**Instruction**
Set down the lines that begin at the top of the records and end with the line containing "random.seed(7)", and drop every picture.

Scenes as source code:
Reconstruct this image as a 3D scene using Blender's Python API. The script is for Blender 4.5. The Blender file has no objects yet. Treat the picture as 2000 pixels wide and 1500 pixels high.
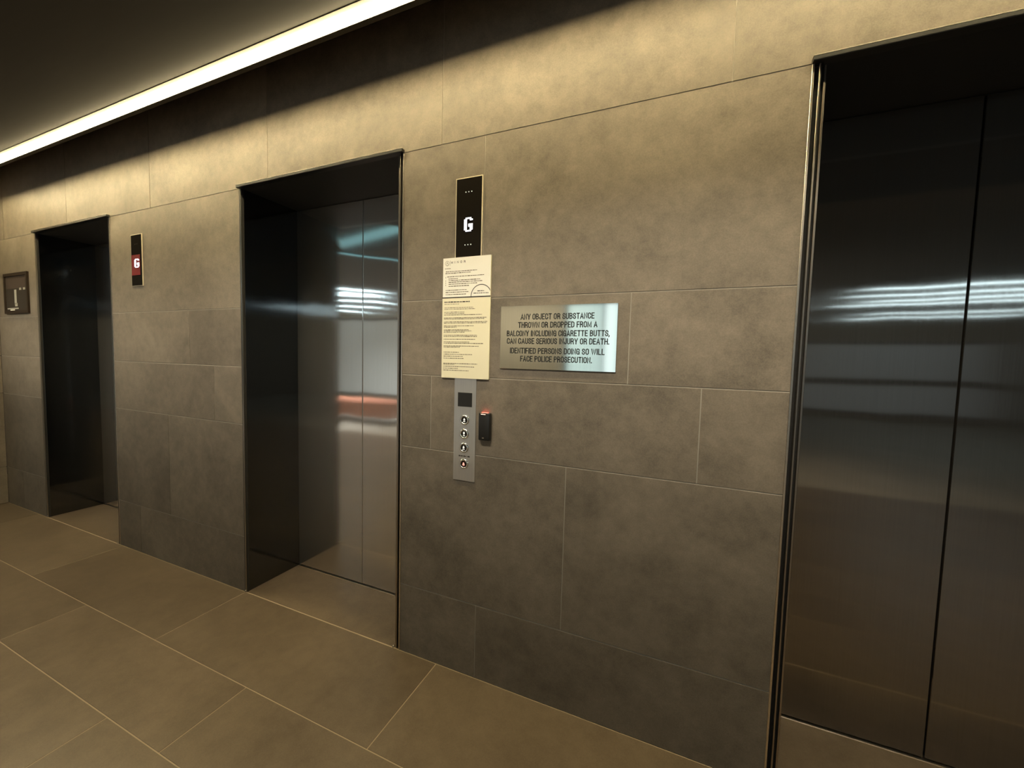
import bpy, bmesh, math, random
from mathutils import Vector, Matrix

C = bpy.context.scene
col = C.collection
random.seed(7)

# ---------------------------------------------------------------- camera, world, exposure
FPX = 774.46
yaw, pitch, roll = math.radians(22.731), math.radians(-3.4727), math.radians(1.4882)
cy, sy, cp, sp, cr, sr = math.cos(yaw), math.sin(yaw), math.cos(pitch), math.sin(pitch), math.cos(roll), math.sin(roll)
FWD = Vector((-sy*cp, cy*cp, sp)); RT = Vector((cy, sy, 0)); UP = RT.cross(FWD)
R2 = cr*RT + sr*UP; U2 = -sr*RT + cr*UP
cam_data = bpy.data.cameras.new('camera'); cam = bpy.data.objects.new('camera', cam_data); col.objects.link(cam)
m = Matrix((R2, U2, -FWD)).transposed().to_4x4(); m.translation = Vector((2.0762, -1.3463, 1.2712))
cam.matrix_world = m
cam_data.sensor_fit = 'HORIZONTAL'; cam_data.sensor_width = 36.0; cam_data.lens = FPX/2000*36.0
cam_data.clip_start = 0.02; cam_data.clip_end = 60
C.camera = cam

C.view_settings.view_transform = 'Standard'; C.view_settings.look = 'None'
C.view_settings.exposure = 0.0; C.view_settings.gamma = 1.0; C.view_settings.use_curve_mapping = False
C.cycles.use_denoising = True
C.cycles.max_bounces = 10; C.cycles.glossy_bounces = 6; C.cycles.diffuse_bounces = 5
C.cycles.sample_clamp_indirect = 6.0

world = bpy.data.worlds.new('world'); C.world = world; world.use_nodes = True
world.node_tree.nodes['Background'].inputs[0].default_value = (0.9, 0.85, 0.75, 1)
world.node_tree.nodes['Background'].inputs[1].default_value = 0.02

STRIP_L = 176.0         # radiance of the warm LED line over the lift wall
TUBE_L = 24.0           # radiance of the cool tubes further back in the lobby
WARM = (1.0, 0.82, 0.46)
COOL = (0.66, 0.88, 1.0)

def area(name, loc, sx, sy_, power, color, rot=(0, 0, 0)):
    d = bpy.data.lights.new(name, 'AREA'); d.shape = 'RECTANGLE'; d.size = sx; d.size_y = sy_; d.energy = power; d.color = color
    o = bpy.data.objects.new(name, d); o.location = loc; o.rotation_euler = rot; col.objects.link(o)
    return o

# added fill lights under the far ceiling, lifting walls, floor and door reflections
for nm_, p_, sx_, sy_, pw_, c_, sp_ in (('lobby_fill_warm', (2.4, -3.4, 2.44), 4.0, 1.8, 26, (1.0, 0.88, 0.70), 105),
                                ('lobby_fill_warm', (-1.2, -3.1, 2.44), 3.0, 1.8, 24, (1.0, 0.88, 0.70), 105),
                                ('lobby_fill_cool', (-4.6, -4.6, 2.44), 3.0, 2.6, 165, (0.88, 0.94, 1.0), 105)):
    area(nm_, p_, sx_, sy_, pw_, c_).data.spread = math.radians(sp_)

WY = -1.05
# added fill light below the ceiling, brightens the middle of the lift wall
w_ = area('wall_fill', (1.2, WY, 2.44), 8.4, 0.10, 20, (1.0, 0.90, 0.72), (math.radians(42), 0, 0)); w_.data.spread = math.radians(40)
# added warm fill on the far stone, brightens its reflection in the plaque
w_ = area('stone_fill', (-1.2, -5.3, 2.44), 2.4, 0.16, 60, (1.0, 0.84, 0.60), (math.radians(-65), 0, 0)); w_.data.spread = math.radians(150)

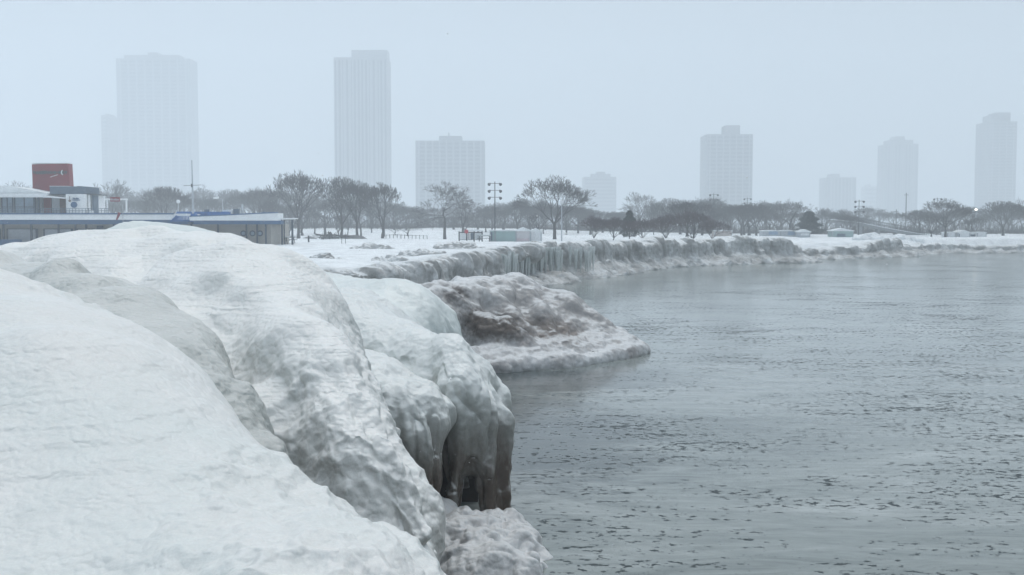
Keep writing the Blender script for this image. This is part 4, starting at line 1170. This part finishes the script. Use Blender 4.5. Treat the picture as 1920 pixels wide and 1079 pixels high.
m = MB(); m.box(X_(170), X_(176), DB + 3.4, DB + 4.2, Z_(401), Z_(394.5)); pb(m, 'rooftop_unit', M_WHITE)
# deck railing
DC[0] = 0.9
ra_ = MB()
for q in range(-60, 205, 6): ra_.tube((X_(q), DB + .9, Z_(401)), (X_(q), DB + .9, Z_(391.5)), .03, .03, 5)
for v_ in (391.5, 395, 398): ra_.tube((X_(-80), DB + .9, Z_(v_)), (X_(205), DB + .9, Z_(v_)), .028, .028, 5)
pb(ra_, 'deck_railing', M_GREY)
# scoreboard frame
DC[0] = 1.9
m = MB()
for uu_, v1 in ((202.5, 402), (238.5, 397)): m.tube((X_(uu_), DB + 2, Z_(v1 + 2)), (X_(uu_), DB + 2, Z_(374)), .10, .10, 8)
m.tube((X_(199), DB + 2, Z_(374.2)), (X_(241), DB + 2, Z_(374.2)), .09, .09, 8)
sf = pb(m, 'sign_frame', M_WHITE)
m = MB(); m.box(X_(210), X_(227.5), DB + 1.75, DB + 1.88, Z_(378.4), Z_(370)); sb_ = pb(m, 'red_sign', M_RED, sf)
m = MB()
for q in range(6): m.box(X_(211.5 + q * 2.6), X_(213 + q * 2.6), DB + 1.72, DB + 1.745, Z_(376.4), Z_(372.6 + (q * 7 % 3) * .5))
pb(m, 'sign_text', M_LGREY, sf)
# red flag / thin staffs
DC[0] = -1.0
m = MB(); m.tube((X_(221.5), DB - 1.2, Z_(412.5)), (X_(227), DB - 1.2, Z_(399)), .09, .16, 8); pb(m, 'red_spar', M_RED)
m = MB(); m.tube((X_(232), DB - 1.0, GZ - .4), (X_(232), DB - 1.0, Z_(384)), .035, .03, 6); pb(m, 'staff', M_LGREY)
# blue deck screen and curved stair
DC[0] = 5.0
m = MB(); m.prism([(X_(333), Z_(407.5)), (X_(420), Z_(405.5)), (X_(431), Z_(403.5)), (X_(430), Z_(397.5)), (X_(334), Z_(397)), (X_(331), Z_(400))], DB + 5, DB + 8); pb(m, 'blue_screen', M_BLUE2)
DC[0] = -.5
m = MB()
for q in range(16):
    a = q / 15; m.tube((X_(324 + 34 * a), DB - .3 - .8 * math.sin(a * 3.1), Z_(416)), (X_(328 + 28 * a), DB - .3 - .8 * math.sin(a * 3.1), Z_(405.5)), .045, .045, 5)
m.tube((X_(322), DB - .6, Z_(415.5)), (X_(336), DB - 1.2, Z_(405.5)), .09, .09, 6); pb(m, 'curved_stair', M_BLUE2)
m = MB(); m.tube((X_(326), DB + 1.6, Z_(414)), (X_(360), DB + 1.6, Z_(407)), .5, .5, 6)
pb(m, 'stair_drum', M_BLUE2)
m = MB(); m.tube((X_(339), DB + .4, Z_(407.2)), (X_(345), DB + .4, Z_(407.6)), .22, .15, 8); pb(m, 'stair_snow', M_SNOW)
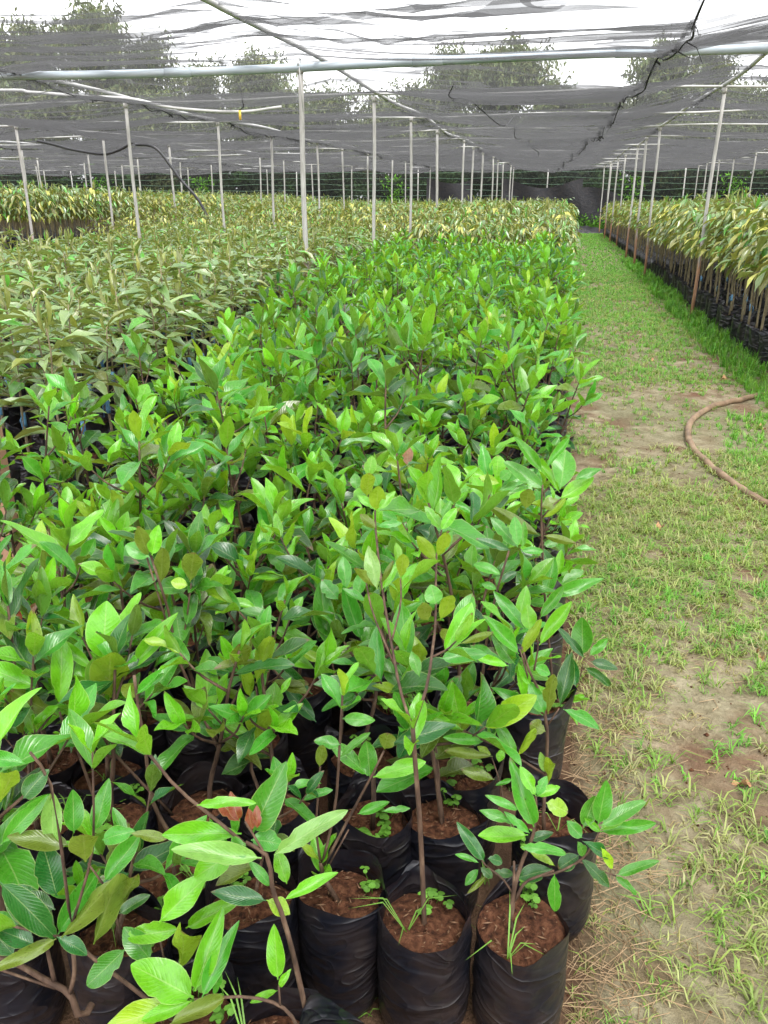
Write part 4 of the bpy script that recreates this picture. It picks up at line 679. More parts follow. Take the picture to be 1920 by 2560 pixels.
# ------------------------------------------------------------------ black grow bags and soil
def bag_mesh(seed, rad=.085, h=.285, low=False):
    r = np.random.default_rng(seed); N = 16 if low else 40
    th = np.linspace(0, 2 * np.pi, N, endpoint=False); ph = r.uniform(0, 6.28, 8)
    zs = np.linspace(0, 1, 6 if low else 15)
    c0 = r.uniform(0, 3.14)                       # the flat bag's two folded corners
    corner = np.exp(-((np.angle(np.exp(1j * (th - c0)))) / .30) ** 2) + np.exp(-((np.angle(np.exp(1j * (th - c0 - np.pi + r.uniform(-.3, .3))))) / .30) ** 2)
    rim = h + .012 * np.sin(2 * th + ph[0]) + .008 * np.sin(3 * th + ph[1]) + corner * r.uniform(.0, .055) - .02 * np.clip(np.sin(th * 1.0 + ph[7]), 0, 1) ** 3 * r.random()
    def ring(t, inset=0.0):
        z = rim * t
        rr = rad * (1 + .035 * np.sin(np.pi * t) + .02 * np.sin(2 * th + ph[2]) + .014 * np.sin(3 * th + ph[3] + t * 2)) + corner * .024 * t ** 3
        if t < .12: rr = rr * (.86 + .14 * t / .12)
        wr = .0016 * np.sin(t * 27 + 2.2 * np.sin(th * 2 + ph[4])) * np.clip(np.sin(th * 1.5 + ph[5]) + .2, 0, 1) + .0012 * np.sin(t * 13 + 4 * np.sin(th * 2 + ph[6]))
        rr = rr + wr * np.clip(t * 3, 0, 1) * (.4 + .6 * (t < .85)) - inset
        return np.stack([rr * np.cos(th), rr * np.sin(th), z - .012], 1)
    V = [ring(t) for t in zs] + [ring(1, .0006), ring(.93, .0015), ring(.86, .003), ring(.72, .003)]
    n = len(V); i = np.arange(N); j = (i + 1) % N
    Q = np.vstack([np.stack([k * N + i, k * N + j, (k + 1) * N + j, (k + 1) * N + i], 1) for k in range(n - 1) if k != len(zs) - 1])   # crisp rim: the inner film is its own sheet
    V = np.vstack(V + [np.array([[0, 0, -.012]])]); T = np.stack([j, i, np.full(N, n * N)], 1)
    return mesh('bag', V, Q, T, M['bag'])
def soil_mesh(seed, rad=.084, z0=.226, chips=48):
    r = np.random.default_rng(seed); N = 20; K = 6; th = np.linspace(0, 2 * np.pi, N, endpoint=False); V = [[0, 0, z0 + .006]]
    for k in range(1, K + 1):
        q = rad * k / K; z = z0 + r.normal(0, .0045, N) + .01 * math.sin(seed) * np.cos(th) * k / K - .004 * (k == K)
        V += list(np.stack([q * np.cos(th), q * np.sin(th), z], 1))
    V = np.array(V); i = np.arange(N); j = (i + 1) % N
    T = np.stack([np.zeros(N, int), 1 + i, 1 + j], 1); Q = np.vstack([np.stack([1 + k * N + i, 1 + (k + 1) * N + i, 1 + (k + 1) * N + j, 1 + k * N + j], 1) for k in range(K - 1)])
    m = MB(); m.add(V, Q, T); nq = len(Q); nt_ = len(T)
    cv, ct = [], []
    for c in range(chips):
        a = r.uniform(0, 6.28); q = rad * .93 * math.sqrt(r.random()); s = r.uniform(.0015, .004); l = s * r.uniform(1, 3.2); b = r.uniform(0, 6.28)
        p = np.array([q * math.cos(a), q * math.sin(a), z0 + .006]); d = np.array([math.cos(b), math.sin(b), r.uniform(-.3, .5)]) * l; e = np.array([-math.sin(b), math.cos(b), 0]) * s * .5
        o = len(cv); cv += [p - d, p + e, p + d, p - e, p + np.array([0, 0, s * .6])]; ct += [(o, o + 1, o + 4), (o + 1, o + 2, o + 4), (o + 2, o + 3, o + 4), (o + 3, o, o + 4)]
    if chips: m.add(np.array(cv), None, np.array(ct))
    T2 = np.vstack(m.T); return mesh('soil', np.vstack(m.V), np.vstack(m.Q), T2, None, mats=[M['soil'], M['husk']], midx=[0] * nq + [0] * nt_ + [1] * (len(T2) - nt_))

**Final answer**
Reconstruct this image as a 3D scene using Blender's Python API. The script is for Blender 4.5. The Blender file has no objects yet. Treat the picture as 2000 pixels wide and 1500 pixels high.
import bpy, bmesh, math, random
from mathutils import Vector, Matrix

C = bpy.context.scene
col = C.collection
random.seed(7)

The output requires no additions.